Downing Street said there had been "a useful meeting" at which "the Prime Minister reiterated his commitment to resolve the issue (of the OTRs), while recognising the sensitivities involved".

Those sensitivities have grown since that commitment was first jointly made with the Irish Government during last July's Weston Park negotiations.

Mr Adams last night maintained he was seeking to resolve the anomalous position of a "very small number of people".

However, the British government has come under strong pressure also to address the position of hundreds of "exiles" forced to leave Northern Ireland by order of loyalist or republican paramilitaries, and is still considering in "parallel" the position of members of the security forces against whom prosecutions arising from past episodes could still be mounted.

Mr Adams said he had had "a good meeting" in the context of what he had previously described as "a process of engagement" designed to "focus" Mr Blair on allegations of security-force "collusion" with loyalists, and his contention that security agencies in Northern Ireland had enjoyed carte blanche under previous Conservative governments.

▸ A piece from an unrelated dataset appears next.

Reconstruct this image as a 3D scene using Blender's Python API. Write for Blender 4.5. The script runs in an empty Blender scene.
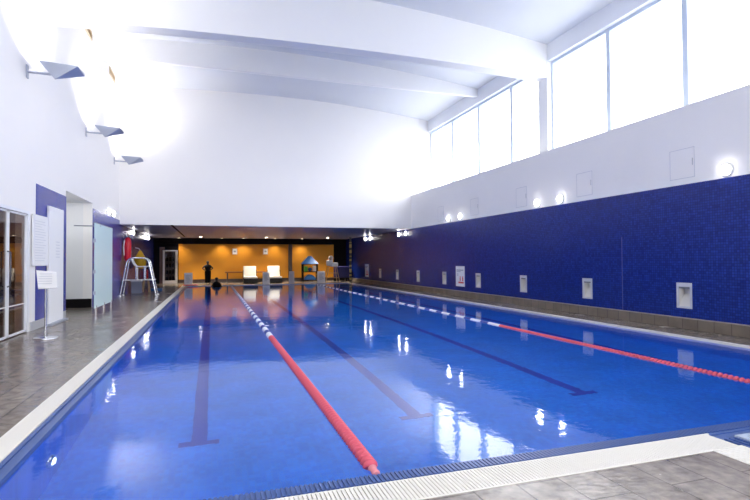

And he cited "continuing efforts to frustrate the office of the Police Ombudsman" and the "inside job" break-in at the Castlereagh police complex as evidence of continuing attempts by "rejectionists within the (security) system" to undermine the peace process.

Mr Adams suggested the Castlereagh incident had also moved the policing question beyond the realm of party politics, and underlined Sinn Féin's view that an acceptable police force had to be "freed from partisan control" and subject to clear and democratic accountability; be culturally neutral; and operate a "core" human rights ethos within a legal and judicial framework.